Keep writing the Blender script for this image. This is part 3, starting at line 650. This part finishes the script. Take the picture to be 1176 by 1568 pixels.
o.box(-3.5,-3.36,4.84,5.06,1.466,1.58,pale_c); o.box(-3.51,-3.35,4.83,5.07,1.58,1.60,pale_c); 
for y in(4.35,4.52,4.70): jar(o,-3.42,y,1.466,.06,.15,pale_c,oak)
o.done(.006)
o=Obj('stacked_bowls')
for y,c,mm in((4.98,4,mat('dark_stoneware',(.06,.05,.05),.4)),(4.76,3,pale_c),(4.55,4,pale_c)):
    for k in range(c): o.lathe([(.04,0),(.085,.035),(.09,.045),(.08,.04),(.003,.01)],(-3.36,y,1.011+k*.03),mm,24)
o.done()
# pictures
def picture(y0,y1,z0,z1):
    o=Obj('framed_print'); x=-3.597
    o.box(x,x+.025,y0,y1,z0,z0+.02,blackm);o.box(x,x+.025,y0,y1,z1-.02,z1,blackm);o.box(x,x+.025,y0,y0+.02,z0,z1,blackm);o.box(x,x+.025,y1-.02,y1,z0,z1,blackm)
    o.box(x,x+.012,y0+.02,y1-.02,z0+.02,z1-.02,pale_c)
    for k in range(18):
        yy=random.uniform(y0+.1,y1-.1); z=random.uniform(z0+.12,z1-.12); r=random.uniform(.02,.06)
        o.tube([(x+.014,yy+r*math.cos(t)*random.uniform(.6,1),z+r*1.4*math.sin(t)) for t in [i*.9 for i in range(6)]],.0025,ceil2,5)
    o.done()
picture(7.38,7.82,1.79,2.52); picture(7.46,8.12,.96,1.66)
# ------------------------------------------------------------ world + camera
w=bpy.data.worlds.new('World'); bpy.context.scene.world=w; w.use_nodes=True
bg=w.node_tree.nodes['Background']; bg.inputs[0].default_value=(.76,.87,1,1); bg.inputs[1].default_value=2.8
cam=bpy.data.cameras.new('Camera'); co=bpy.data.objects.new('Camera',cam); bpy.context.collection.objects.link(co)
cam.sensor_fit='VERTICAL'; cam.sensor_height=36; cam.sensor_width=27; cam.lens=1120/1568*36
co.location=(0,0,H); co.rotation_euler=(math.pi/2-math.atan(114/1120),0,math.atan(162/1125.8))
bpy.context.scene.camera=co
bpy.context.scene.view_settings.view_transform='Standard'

========================================================================

Problem description
Please repeat the listing exactly, with nothing left out.

Answer in full
Keep writing the Blender script for this image. This is part 3, starting at line 650. This part finishes the script. Take the picture to be 1176 by 1568 pixels.
o.box(-3.5,-3.36,4.84,5.06,1.466,1.58,pale_c); o.box(-3.51,-3.35,4.83,5.07,1.58,1.60,pale_c); 
for y in(4.35,4.52,4.70): jar(o,-3.42,y,1.466,.06,.15,pale_c,oak)
o.done(.006)
o=Obj('stacked_bowls')
for y,c,mm in((4.98,4,mat('dark_stoneware',(.06,.05,.05),.4)),(4.76,3,pale_c),(4.55,4,pale_c)):
    for k in range(c): o.lathe([(.04,0),(.085,.035),(.09,.045),(.08,.04),(.003,.01)],(-3.36,y,1.011+k*.03),mm,24)
o.done()
# pictures
def picture(y0,y1,z0,z1):
    o=Obj('framed_print'); x=-3.597
    o.box(x,x+.025,y0,y1,z0,z0+.02,blackm);o.box(x,x+.025,y0,y1,z1-.02,z1,blackm);o.box(x,x+.025,y0,y0+.02,z0,z1,blackm);o.box(x,x+.025,y1-.02,y1,z0,z1,blackm)
    o.box(x,x+.012,y0+.02,y1-.02,z0+.02,z1-.02,pale_c)
    for k in range(18):
        yy=random.uniform(y0+.1,y1-.1); z=random.uniform(z0+.12,z1-.12); r=random.uniform(.02,.06)
        o.tube([(x+.014,yy+r*math.cos(t)*random.uniform(.6,1),z+r*1.4*math.sin(t)) for t in [i*.9 for i in range(6)]],.0025,ceil2,5)
    o.done()
picture(7.38,7.82,1.79,2.52); picture(7.46,8.12,.96,1.66)
# ------------------------------------------------------------ world + camera
w=bpy.data.worlds.new('World'); bpy.context.scene.world=w; w.use_nodes=True
bg=w.node_tree.nodes['Background']; bg.inputs[0].default_value=(.76,.87,1,1); bg.inputs[1].default_value=2.8
cam=bpy.data.cameras.new('Camera'); co=bpy.data.objects.new('Camera',cam); bpy.context.collection.objects.link(co)
cam.sensor_fit='VERTICAL'; cam.sensor_height=36; cam.sensor_width=27; cam.lens=1120/1568*36
co.location=(0,0,H); co.rotation_euler=(math.pi/2-math.atan(114/1120),0,math.atan(162/1125.8))
bpy.context.scene.camera=co
bpy.context.scene.view_settings.view_transform='Standard'